■ YOUR TASK
Retype the data exactly, from its first line to the line containing "return tuple(((v/255)/12.92 if", including both, and skip any picture.

■ DATA PROVIDED

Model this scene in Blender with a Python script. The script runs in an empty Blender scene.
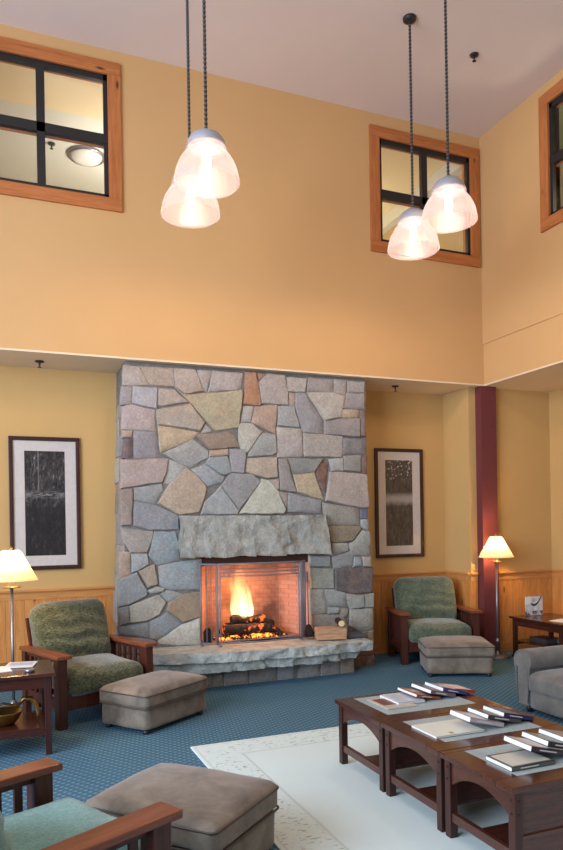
import bpy, bmesh, math, random
from mathutils import Vector, Matrix, noise
PI = math.pi
R = math.radians
C = bpy.context.scene.collection
random.seed(7)

# ------------------------------------------------------------------ helpers
def lin(c):
    return tuple(((v/255)/12.92 if v/255 <= .04045 else ((v/255+.055)/1.055)**2.4) for v in c)

class MB:
    """collects shapes and links them as ONE mesh object"""
    def __init__(self): self.bm = bmesh.new()
    def _add(self, verts, M):
        if M is not None:
            for v in verts: v.co = M @ v.co
    def box(self, c, s, bev=0.0, rot=None, seg=2):
        b = bmesh.new(); bmesh.ops.create_cube(b, size=1)
        for v in b.verts: v.co = Vector((v.co.x*s[0], v.co.y*s[1], v.co.z*s[2]))
        if bev > 0:
            bmesh.ops.bevel(b, geom=b.edges[:], offset=min(bev, min(s)*.45), segments=seg, affect='EDGES', profile=.6)
        M = Matrix.Translation(c)
        if rot is not None: M = M @ rot
        self.merge(b, M); return self
    def bx(self, x0, x1, y0, y1, z0, z1, bev=0.0):
        return self.box(((x0+x1)/2, (y0+y1)/2, (z0+z1)/2), (abs(x1-x0), abs(y1-y0), abs(z1-z0)), bev)
    def merge(self, b, M=None):
        me = bpy.data.meshes.new('t')
        if M is not None: bmesh.ops.transform(b, matrix=M, verts=b.verts)
        b.to_mesh(me); b.free(); self.bm.from_mesh(me); bpy.data.meshes.remove(me)
    def tube(self, pts, r, seg=8, cap=True):
        pts = [Vector(p) for p in pts]; n = len(pts)
        rr = r if isinstance(r, (list, tuple)) else [r]*n
        rings = []
        up = Vector((0, 0, 1))
        t0 = (pts[1]-pts[0]).normalized()
        a = t0.orthogonal().normalized()
        for i, p in enumerate(pts):
            t = ((pts[min(i+1, n-1)]-pts[max(i-1, 0)])).normalized()
            a = (a - t*a.dot(t)); a = a.normalized() if a.length > 1e-6 else t.orthogonal().normalized()
            b = t.cross(a)
            rings.append([self.bm.verts.new(p+(a*math.cos(2*PI*k/seg)+b*math.sin(2*PI*k/seg))*rr[i]) for k in range(seg)])
        for i in range(n-1):
            for k in range(seg):
                self.bm.faces.new((rings[i][k], rings[i][(k+1) % seg], rings[i+1][(k+1) % seg], rings[i+1][k]))
        if cap:
            self.bm.faces.new(rings[0][::-1]); self.bm.faces.new(rings[-1])
        return self
    def lathe(self, prof, seg=32, c=(0, 0, 0), cap=False):
        rings = []
        for r, z in prof:
            rings.append([self.bm.verts.new((c[0]+r*math.cos(2*PI*k/seg), c[1]+r*math.sin(2*PI*k/seg), c[2]+z)) for k in range(seg)])
        for i in range(len(rings)-1):
            for k in range(seg):
                self.bm.faces.new((rings[i][k], rings[i][(k+1) % seg], rings[i+1][(k+1) % seg], rings[i+1][k]))
        if cap:
            self.bm.faces.new(rings[0][::-1]); self.bm.faces.new(rings[-1])
        return self
    def prism(self, pts, y0, y1, M=None):
        """pts in (x,z), counter-clockwise seen from -y, extruded from y0 to y1"""
        b = bmesh.new()
        A = [b.verts.new((x, y0, z)) for x, z in pts]; B = [b.verts.new((x, y1, z)) for x, z in pts]
        b.faces.new(A); b.faces.new(B[::-1])
        for i in range(len(pts)):
            j = (i+1) % len(pts); b.faces.new((A[j], A[i], B[i], B[j]))
        self.merge(b, M); return self
    def pillow(self, w, d, h, r, crown=.0, n=14, M=None, wr=None, side=0.0):
        """soft upholstered block centred on the origin, rounded by r, swollen by crown"""
        b = bmesh.new(); bmesh.ops.create_cube(b, size=2)
        bmesh.ops.subdivide_edges(b, edges=b.edges[:], cuts=n, use_grid_fill=True)
        for v in b.verts:
            u = Vector((v.co.x, v.co.y, v.co.z))
            p = Vector((u.x*w/2, u.y*d/2, u.z*h/2))
            q = Vector((max(-w/2+r, min(w/2-r, p.x)), max(-d/2+r, min(d/2-r, p.y)), max(-h/2+min(r, h*.49), min(h/2-min(r, h*.49), p.z))))
            e = p-q
            if e.length > 1e-6: p = q+e.normalized()*min(r, h*.49 if abs(e.z) > 1e-6 and abs(e.x)+abs(e.y) < 1e-6 else r) if (abs(e.x) > 1e-6)+(abs(e.y) > 1e-6)+(abs(e.z) > 1e-6) > 1 else p
            k = (1-u.x**4)*(1-u.y**4)
            p.z += crown*k*(1 if u.z > 0 else -.2)*abs(u.z)
            if side:
                p.x += side*math.copysign(1, u.x)*abs(u.x)**3*(1-u.y**2)*(1-u.z**2)
                p.y += side*math.copysign(1, u.y)*abs(u.y)**3*(1-u.x**2)*(1-u.z**2)
            if wr: p += wr(u, p)
            v.co = p
        self.merge(b, M); return self
    def build(self, name, mat, parent=None, smooth=False, angle=None):
        me = bpy.data.meshes.new(name)
        bmesh.ops.recalc_face_normals(self.bm, faces=self.bm.faces[:])
        self.bm.to_mesh(me); self.bm.free()
        o = bpy.data.objects.new(name, me); C.objects.link(o)
        if mat is not None: me.materials.append(mat)
        if parent is not None: o.parent = parent
        if smooth or angle:
            for p in me.polygons: p.use_smooth = True
            if angle:
                try: me.set_sharp_from_angle(angle=R(angle))
                except Exception: pass
        return o

def tag(o, label, cat, group=None):
    o['label'] = label; o['category'] = cat
    if group: o['group'] = group
    return o
def thing(name, label, cat, loc=(0, 0, 0), rz=0, group=None):
    o = bpy.data.objects.new(name, None); C.objects.link(o); o.empty_display_size = .1
    o.location = loc; o.rotation_euler = (0, 0, rz)
    return tag(o, label, cat, group)
def struct(o):
    o['kind'] = 'structure'; return o
def copy_tree(o, parent=None):
    c = o.copy(); C.objects.link(c); c.parent = parent
    for ch in [x for x in C.objects if x.parent == o]: copy_tree(ch, c)
    return c

# ------------------------------------------------------------------ materials
class NT:
    def __init__(self, name):
        self.m = bpy.data.materials.new(name); self.m.use_nodes = True
        self.t = self.m.node_tree; self.n = self.t.nodes; self.l = self.t.links
        self.b = self.n['Principled BSDF']; self.out = self.n['Material Output']
        self.co = None
    def obj(self):
        if not self.co: self.co = self.n.new('ShaderNodeTexCoord')
        return self.co.outputs['Object']
    def mapping(self, scale=(1, 1, 1), rot=(0, 0, 0), src=None):
        m = self.n.new('ShaderNodeMapping'); m.inputs['Scale'].default_value = scale; m.inputs['Rotation'].default_value = rot
        self.l.new(src or self.obj(), m.inputs['Vector']); return m.outputs[0]
    def noise(self, scale, detail=3, vec=None, rough=.55, dist=0):
        x = self.n.new('ShaderNodeTexNoise'); x.inputs['Scale'].default_value = scale; x.inputs['Detail'].default_value = detail
        x.inputs['Roughness'].default_value = rough; x.inputs['Distortion'].default_value = dist
        self.l.new(vec or self.obj(), x.inputs['Vector']); return x.outputs['Fac']
    def vor(self, scale, feature='F1', vec=None):
        x = self.n.new('ShaderNodeTexVoronoi'); x.feature = feature; x.inputs['Scale'].default_value = scale
        self.l.new(vec or self.obj(), x.inputs['Vector']); return x
    def ramp(self, fac, stops, interp='LINEAR'):
        r = self.n.new('ShaderNodeValToRGB'); r.color_ramp.interpolation = interp
        e = r.color_ramp.elements
        while len(e) < len(stops): e.new(.5)
        for i, (p, c) in enumerate(stops):
            e[i].position = p; e[i].color = (*lin(c), 1) if not isinstance(c, float) else (c, c, c, 1)
        self.l.new(fac, r.inputs['Fac']); return r.outputs['Color']
    def mix(self, a, b, fac, mode='MIX'):
        m = self.n.new('ShaderNodeMix'); m.data_type = 'RGBA'; m.blend_type = mode
        for s, v, isf in ((m.inputs[0], fac, True), (m.inputs[6], a, False), (m.inputs[7], b, False)):
            if hasattr(v, 'is_linked') or isinstance(v, bpy.types.NodeSocket): self.l.new(v, s)
            elif isinstance(v, (int, float)): s.default_value = v if isf else (v, v, v, 1)
            else: s.default_value = (*lin(v), 1)
        return m.outputs[2]
    def math(self, op, a, b=None, clamp=False):
        m = self.n.new('ShaderNodeMath'); m.operation = op; m.use_clamp = clamp
        for i, v in enumerate((a, b)):
            if v is None: continue
            if isinstance(v, (int, float)): m.inputs[i].default_value = v
            else: self.l.new(v, m.inputs[i])
        return m.outputs[0]
    def sep(self, vec=None):
        s = self.n.new('ShaderNodeSeparateXYZ'); self.l.new(vec or self.obj(), s.inputs[0]); return s.outputs
    def bump(self, h, strength=.3, dist=.01):
        b = self.n.new('ShaderNodeBump'); b.inputs['Strength'].default_value = strength; b.inputs['Distance'].default_value = dist
        self.l.new(h, b.inputs['Height']); self.l.new(b.outputs[0], self.b.inputs['Normal']); return self
    def color(self, c):
        if isinstance(c, bpy.types.NodeSocket): self.l.new(c, self.b.inputs['Base Color'])
        else: self.b.inputs['Base Color'].default_value = (*lin(c), 1)
        return self
    def set(self, rough=None, metal=None, spec=None, **k):
        if rough is not None: self.b.inputs['Roughness'].default_value = rough
        if metal is not None: self.b.inputs['Metallic'].default_value = metal
        if spec is not None: self.b.inputs['Specular IOR Level'].default_value = spec
        for a, v in k.items(): self.b.inputs[a.replace('_', ' ')].default_value = v
        return self

def paint(name, c, rough=.75, bump=.05):
    t = NT(name); n = t.noise(1.3, 3)
    t.color(t.mix(c, tuple(min(255, v*1.04) for v in c), n)); t.set(rough=rough, spec=.25)
    t.bump(t.noise(160, 3), bump, .002); return t.m
def wood(name, dark, light, axis=0, rough=.35, sc=1.0, knots=False, coat=0.0):
    t = NT(name); s = [14*sc]*3; s[axis] = 1.1*sc
    v = t.mapping(tuple(s)); n1 = t.noise(2.2, 5, v, .6, .6); n2 = t.noise(9, 3, v)
    f = t.mix(n1, n2, .35)
    c = t.ramp(f, [(.32, dark), (.62, light)])
    if knots:
        w = t.mapping(tuple(1.6 if i == axis else 5 for i in range(3)))
        k = t.vor(1.3, 'F1', w)
        kf = t.ramp(k.outputs['Distance'], [(.04, 0.0), (.13, 1.0)])
        c = t.mix(tuple(v*.45 for v in dark), c, kf)
    t.color(c); t.set(rough=rough, spec=.4); t.bump(n1, .12, .004)
    if coat: t.b.inputs['Coat Weight'].default_value = coat; t.b.inputs['Coat Roughness'].default_value = .15
    return t.m
def plain(name, c, rough=.5, metal=0, spec=.5, emit=None, es=0):
    t = NT(name); n = t.noise(25, 2)
    t.color(t.mix(c, tuple(v*.92 for v in c), n)); t.set(rough=rough, metal=metal, spec=spec)
    if emit: t.b.inputs['Emission Color'].default_value = (*lin(emit), 1); t.b.inputs['Emission Strength'].default_value = es
    return t.m
def leather(name, c, c2):
    t = NT(name); n = t.noise(5, 5, None, .65, .4)
    t.color(t.ramp(n, [(.3, c2), (.7, c)])); t.set(rough=.62, spec=.3, Sheen_Weight=.25)
    t.bump(t.math('ADD', t.noise(9, 3), t.math('MULTIPLY', t.noise(220, 2), .25)), .35, .008); return t.m
def chenille(name, c, c2, sc=1.0):
    t = NT(name); v = t.mapping((1, 1, 2.2)); n = t.noise(38*sc, 4, v, .7, .8); n2 = t.noise(7, 3)
    t.color(t.mix(t.ramp(n, [(.36, c2), (.64, c)]), tuple(x*.8 for x in c2), t.ramp(n2, [(.45, 0.0), (.8, .6)])))
    t.set(rough=.95, spec=.1, Sheen_Weight=.5); t.bump(t.noise(60*sc, 3, v), .6, .012); return t.m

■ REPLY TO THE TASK
Model this scene in Blender with a Python script. The script runs in an empty Blender scene.
import bpy, bmesh, math, random
from mathutils import Vector, Matrix, noise
PI = math.pi
R = math.radians
C = bpy.context.scene.collection
random.seed(7)

# ------------------------------------------------------------------ helpers
def lin(c):
    return tuple(((v/255)/12.92 if v/255 <= .04045 else ((v/255+.055)/1.055)**2.4) for v in c)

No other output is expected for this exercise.